A tolerância que a democracia brasileira teve com os acampamentos em frente aos quartéis — que em ampla maioria pediam que o Exército desse um golpe de estado —, com a complacência e silêncio do alto comando das Forças Armadas, permitiu que o ambiente fértil para o nascimento de grupos mais radicalizados. Laços de convivência foram criados e fortaleceu-se a ideia comum que é possível reverter um resultado democrático pela força.
Mas a invasão dos três poderes pode ter servido para afastar a direita democrática do que restou do bolsonarismo. Líderes políticos dos mais diversos espectros condenaram as ações golpistas e a pressão provocou o desmonte dos acampamentos.
Os grupos radicalizados criados não tendem a esmorecer, porém. Movimentos de rua similares ao redor do mundo terminaram com a radicalização permanente de grupos armados. Mas, essa radicalização não veio da polarização, essa natural nas democracias. Ações golpistas e de baderna no Brasil saíram do desequilíbrio causado pelo bolsonarismo no fazer político brasileiro.

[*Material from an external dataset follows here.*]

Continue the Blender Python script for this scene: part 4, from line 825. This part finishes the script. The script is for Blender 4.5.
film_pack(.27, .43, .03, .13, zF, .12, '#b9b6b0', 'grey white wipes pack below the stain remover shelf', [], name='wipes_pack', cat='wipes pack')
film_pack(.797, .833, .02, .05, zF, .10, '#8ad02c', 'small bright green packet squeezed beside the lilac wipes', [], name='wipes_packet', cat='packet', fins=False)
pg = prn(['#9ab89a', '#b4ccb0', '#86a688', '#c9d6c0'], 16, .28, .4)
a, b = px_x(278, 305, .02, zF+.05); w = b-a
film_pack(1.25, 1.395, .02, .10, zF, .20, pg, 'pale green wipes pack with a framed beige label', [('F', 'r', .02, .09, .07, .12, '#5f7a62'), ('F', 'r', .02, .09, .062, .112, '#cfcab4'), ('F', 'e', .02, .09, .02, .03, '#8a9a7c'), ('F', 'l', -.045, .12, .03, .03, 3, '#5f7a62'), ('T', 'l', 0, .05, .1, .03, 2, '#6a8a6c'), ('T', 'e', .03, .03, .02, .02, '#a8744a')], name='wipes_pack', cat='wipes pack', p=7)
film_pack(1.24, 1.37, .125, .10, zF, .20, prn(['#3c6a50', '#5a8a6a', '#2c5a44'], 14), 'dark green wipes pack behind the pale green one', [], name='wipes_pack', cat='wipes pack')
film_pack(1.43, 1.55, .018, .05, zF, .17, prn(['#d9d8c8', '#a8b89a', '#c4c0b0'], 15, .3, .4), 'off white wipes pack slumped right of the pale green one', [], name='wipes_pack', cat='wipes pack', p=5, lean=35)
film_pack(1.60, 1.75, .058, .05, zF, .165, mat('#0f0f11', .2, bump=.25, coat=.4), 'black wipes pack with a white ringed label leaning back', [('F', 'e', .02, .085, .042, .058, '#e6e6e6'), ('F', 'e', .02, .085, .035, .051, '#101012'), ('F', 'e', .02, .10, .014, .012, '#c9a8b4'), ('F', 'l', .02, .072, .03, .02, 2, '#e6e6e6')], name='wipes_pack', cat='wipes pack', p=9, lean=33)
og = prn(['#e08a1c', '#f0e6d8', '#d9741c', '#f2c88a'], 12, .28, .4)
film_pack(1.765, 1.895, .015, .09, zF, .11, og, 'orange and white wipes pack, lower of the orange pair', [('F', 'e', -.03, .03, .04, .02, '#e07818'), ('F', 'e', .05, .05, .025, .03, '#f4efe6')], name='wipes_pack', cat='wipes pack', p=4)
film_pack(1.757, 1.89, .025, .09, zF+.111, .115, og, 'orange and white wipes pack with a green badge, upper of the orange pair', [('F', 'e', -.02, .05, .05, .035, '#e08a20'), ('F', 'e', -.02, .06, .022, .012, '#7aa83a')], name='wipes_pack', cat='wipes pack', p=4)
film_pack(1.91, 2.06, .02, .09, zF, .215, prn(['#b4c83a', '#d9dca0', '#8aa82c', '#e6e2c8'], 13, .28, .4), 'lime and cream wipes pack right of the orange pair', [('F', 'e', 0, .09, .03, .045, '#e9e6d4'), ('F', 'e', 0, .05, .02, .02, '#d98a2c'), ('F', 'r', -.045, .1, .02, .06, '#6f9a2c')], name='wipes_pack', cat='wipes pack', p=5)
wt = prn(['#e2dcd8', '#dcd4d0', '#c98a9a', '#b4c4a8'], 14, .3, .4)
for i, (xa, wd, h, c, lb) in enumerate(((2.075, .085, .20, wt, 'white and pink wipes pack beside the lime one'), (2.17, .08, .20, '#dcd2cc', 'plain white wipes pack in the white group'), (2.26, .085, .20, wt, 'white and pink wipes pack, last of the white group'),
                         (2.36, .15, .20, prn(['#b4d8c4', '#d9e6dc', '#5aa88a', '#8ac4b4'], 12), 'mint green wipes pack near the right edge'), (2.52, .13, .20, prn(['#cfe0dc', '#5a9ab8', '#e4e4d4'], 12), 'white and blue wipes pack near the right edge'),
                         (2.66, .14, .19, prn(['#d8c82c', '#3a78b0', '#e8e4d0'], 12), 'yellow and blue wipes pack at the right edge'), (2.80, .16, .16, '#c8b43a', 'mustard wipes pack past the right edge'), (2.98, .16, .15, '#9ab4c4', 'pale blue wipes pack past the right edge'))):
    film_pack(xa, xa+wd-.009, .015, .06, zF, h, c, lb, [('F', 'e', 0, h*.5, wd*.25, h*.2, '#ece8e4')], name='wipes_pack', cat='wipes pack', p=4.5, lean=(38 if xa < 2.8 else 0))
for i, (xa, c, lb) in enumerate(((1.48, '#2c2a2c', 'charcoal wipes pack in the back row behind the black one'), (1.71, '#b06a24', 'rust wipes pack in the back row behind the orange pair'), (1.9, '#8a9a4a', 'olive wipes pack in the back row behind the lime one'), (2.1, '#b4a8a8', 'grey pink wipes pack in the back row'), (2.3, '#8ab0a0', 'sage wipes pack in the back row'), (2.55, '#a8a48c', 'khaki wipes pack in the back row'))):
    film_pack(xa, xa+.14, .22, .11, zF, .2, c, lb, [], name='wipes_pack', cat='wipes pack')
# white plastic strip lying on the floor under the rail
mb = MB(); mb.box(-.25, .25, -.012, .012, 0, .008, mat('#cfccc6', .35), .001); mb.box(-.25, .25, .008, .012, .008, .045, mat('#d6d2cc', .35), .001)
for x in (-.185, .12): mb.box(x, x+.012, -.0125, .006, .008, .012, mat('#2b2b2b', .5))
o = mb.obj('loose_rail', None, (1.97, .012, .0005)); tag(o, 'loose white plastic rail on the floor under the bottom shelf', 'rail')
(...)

Na Nova República, de 1994 a 2018 o Brasil viveu uma polarização na disputa presidencial entre PT e PSDB. O pluripartidarismo estava mais presente no legislativo, que formava o modelo de coalizão e uma espécie de representação distrital.
A derrocada do PSDB, também provocada pela permanência do PT no poder, culminou com a chegada, pela primeira vez, da extrema-direita à presidência da República. Incidental ou não, a chegada de Bolsonaro à cena política nacional acabou por converter setores da direita democrática naquela que seria a opção eleitoral mais viável para aplacar a permanência da esquerda no comando do país.

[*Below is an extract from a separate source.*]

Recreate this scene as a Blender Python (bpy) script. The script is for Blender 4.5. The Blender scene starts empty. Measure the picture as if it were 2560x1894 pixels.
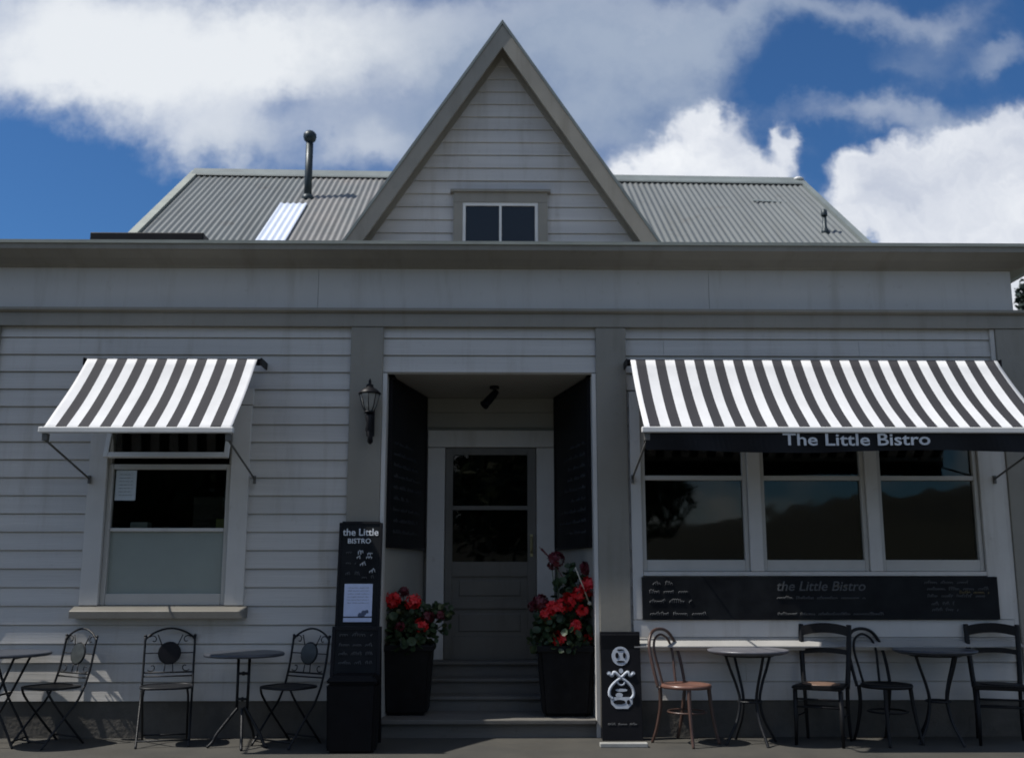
import bpy, bmesh, math, random
from mathutils import Vector, Matrix
random.seed(7)
S = bpy.context.scene
COL = S.collection
PI = math.pi

# ------------------------------------------------------------------ materials
def mat(name, col, rough=.6, metal=0., var=0., vscale=3., bump=0., bscale=40., spec=.5, col2=None, stretch=(1,1,1), detail=6.):
    m = bpy.data.materials.new(name); m.use_nodes = True
    n, l = m.node_tree.nodes, m.node_tree.links
    b = n['Principled BSDF']
    b.inputs['Base Color'].default_value = (*col, 1); b.inputs['Roughness'].default_value = rough
    b.inputs['Metallic'].default_value = metal; b.inputs['Specular IOR Level'].default_value = spec
    if var or col2 or bump:
        tc = n.new('ShaderNodeTexCoord'); mp = n.new('ShaderNodeMapping'); mp.inputs['Scale'].default_value = stretch
        l.new(tc.outputs['Object'], mp.inputs['Vector'])
    if var or col2:
        t = n.new('ShaderNodeTexNoise'); t.inputs['Scale'].default_value = vscale; t.inputs['Detail'].default_value = detail
        t.inputs['Roughness'].default_value = .62
        l.new(mp.outputs[0], t.inputs['Vector'])
        r = n.new('ShaderNodeMapRange'); r.inputs[1].default_value = .3; r.inputs[2].default_value = .7
        l.new(t.outputs['Fac'], r.inputs[0])
        x = n.new('ShaderNodeMix'); x.data_type = 'RGBA'
        x.inputs[6].default_value = (*[c*(1-var) for c in col], 1)
        x.inputs[7].default_value = (*(col2 if col2 else [min(1, c*(1+var)) for c in col]), 1)
        l.new(r.outputs[0], x.inputs[0]); l.new(x.outputs[2], b.inputs['Base Color'])
        q = n.new('ShaderNodeMapRange'); q.inputs[3].default_value = rough*.82; q.inputs[4].default_value = min(1, rough*1.15)
        l.new(t.outputs['Fac'], q.inputs[0]); l.new(q.outputs[0], b.inputs['Roughness'])
    if bump:
        t2 = n.new('ShaderNodeTexNoise'); t2.inputs['Scale'].default_value = bscale; t2.inputs['Detail'].default_value = 5
        l.new(mp.outputs[0], t2.inputs['Vector'])
        bp = n.new('ShaderNodeBump'); bp.inputs['Strength'].default_value = bump; bp.inputs['Distance'].default_value = .02
        l.new(t2.outputs['Fac'], bp.inputs['Height']); l.new(bp.outputs[0], b.inputs['Normal'])
    return m

def weather(m, amount, scale, stretch, tint=(.55,.50,.42), lo=.52, hi=.75):
    """stains and dirt with a shape of their own, multiplied into the paint"""
    n, l = m.node_tree.nodes, m.node_tree.links; b = n['Principled BSDF']; inp = b.inputs['Base Color']
    src = inp.links[0].from_socket if inp.links else None
    tc = n.new('ShaderNodeTexCoord'); mp = n.new('ShaderNodeMapping'); mp.inputs['Scale'].default_value = stretch; mp.inputs['Location'].default_value=(3,5,7); l.new(tc.outputs['Object'], mp.inputs[0])
    t = n.new('ShaderNodeTexNoise'); t.inputs['Scale'].default_value = scale; t.inputs['Detail'].default_value = 7; t.inputs['Roughness'].default_value=.65; l.new(mp.outputs[0], t.inputs['Vector'])
    r = n.new('ShaderNodeMapRange'); r.inputs[1].default_value=lo; r.inputs[2].default_value=hi; r.inputs[4].default_value=amount; l.new(t.outputs['Fac'], r.inputs[0])
    x = n.new('ShaderNodeMix'); x.data_type='RGBA'; x.blend_type='MULTIPLY'; l.new(r.outputs[0], x.inputs[0])
    if src: l.new(src, x.inputs[6])
    else: x.inputs[6].default_value = inp.default_value
    x.inputs[7].default_value = (*tint,1); l.new(x.outputs[2], inp)
    return m
M = {}
M['board'] = mat('weatherboard_paint', (.50,.487,.46), .5, var=.10, vscale=1.0, bump=.10, bscale=14, stretch=(.25,1,6.3), detail=3)
M['gboard'] = mat('gable_paint', (.50,.49,.475), .5, var=.10, vscale=1.0, bump=.10, bscale=14, stretch=(.25,1,6.3), detail=3)
M['frieze'] = mat('frieze_paint', (.515,.505,.48), .5, var=.06, vscale=.9, bump=.05, bscale=9)
M['taupe'] = mat('taupe_trim_paint', (.245,.23,.195), .5, var=.09, vscale=2.2, bump=.06, bscale=20)
M['casing'] = mat('light_trim_paint', (.55,.535,.505), .45, var=.06, vscale=3, bump=.04, bscale=18)
M['white'] = mat('white_trim_paint', (.66,.66,.64), .4, var=.06, vscale=5)
M['sash'] = mat('sash_paint', (.45,.44,.41), .4, var=.06, vscale=4)
M['door'] = mat('door_paint', (.115,.108,.094), .4, var=.09, vscale=3, bump=.04, bscale=30)
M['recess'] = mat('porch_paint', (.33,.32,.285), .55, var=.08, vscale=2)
M['plinth'] = mat('concrete_plinth', (.09,.083,.072), .9, var=.25, vscale=3.5, bump=.3, bscale=35)
M['step'] = mat('worn_timber_step', (.12,.113,.10), .7, var=.2, vscale=3, bump=.15, bscale=30, stretch=(.3,2,2))
M['asphalt'] = mat('pavement_asphalt', (.047,.046,.041), .92, var=.22, vscale=2.2, bump=.5, bscale=160, detail=12, col2=(.062,.058,.048))
M['road'] = mat('road_asphalt', (.05,.05,.05), .9, var=.25, vscale=.6, bump=.5, bscale=120, detail=12)
M['kerb'] = mat('kerb_concrete', (.3,.29,.27), .9, var=.15, vscale=3, bump=.2)
M['earth'] = mat('grassy_earth', (.05,.07,.025), .95, var=.35, vscale=.05, col2=(.09,.09,.04))
M['hill'] = mat('hill_bush', (.02,.026,.02), .95, var=.4, vscale=.03, col2=(.032,.036,.026))
M['black'] = mat('black_paint', (.007,.007,.009), .5, spec=.2, var=.2, vscale=6)
M['iron'] = mat('black_wrought_iron', (.009,.010,.012), .5, spec=.3, var=.25, vscale=25, bump=.15, bscale=90)
M['chalk'] = mat('blackboard', (.007,.008,.011), .6, spec=.15, var=.45, vscale=5, col2=(.014,.016,.018))
M['chalkw'] = mat('chalk_white', (.62,.65,.68), .9, var=.2, vscale=60)
M['chalkg'] = mat('chalk_faint', (.085,.09,.095), .9, var=.3, vscale=60)
M['chalkf'] = mat('chalk_rubbed', (.035,.038,.042), .9)
M['chalko'] = mat('chalk_ochre', (.13,.105,.05), .9, var=.3, vscale=60)
M['paper'] = mat('poster_paper', (.50,.56,.74), .7, var=.06, vscale=14)
M['bin'] = mat('black_plastic', (.006,.006,.007), .6, spec=.12, var=.2, vscale=8)
M['pot'] = mat('black_glazed_pot', (.006,.006,.007), .45, spec=.15, var=.3, vscale=9)
M['soil'] = mat('soil', (.03,.02,.012), .95)
M['leafg'] = mat('geranium_leaf', (.013,.032,.009), .6, var=.4, vscale=9, col2=(.03,.058,.016))
M['leafy'] = mat('geranium_yellowing_leaf', (.06,.07,.02), .55, var=.3, vscale=9)
M['stem'] = mat('green_stem', (.06,.08,.03), .6)
M['red'] = mat('geranium_petal', (.56,.010,.014), .5, var=.3, vscale=30)
M['dred'] = mat('dark_red_shaded_petal', (.10,.006,.014), .55, var=.3, vscale=30)  # shade on dim flower heads is put into this colour; the spike shares it
M['armg'] = mat('arm_grey_metal', (.10,.098,.09), .5)
M['stake'] = mat('pale_cane', (.5,.45,.34), .6)
M['brownwood'] = mat('worn_brown_bentwood', (.062,.034,.026), .4, var=.35, vscale=14, stretch=(1,1,.3))
M['seatwood'] = mat('polished_brown_seat', (.14,.07,.052), .35, var=.3, vscale=12)
M['darkwood'] = mat('black_stained_wood', (.008,.008,.009), .5, spec=.25, var=.3, vscale=12)
M['tanwood'] = mat('worn_tan_seat', (.16,.10,.07), .5, var=.3, vscale=9)
M['tabtop'] = mat('dark_mosaic_top', (.045,.05,.062), .35, var=.25, vscale=30)
M['tabtop2'] = mat('grey_metal_top', (.10,.10,.115), .38, var=.2, vscale=18)
M['medal'] = mat('slate_medallion', (.03,.035,.035), .5, var=.3, vscale=30)
M['cowl'] = mat('flue_dark_metal', (.02,.032,.038), .45, metal=.3, var=.2, vscale=9)
M['flash'] = mat('roof_flashing', (.26,.28,.25), .6, var=.15, vscale=3)
M['flashd'] = mat('ridge_capping', (.15,.175,.175), .6, var=.15, vscale=3)
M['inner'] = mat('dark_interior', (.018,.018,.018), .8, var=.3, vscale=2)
M['frost'] = mat('frosted_glass_film', (.25,.285,.262), .35, var=.08, vscale=1.5, spec=.6)
M['box1'] = mat('cream_card', (.42,.43,.42), .7, var=.1, vscale=9)
M['box2'] = mat('yellow_green_card', (.22,.23,.08), .7, var=.15, vscale=9)
M['brass'] = mat('aged_brass', (.30,.27,.16), .35, metal=.8)
M['bark'] = mat('bark', (.07,.05,.035), .9, var=.3, vscale=6, bump=.5, bscale=12)
M['tleaf'] = mat('tree_leaf', (.03,.055,.02), .6, var=.45, vscale=1.2, col2=(.06,.09,.03))
M['tleaf2'] = mat('distant_tree_leaf', (.02,.035,.03), .6, var=.4, vscale=2)
M['globe'] = mat('lamp_glass_milky', (.26,.26,.24), .08, var=.1, vscale=10)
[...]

O PSDB nasce como um representante clássico da social-democracia, depois ensaia uma ida ao social liberalismo, mas acaba por tentar representar um tipo muito presente na sociedade brasileira: liberal na economia e conservador nos costumes. Mas não conseguiu. O bolsonarismo, que trouxe figuras como o ex-juiz Sérgio Moro e o “Chicago boy” Paulo Guedes, conseguiu de alguma forma representar grande parte da direita no Brasil.
Depois da versão tupiniquim da invasão ao Capitólio, no domingo, da minuta do decreto golpista encontrada na casa do ex-ministro da Defesa de Bolsonaro (agora preso), Anderson Torres, é possível que setores conservadores da sociedade e a classe média, em grande medida, perceba que o bolsonarismo se transformou, definitivamente, em algo que não os representa.
Subverter as instituições, decretar golpes de estado em um mundo globalizado, agir no constante conflito entre os poderes e as forças armadas e provocar badernas, provocam ainda mais instabilidade em um país que necessita bastante dela, e que está no limite da resistência econômica e social.
O que exige a democracia é a existência de oposição. Em autocracias e ditaduras existem governos, mas não são aceitas oposições.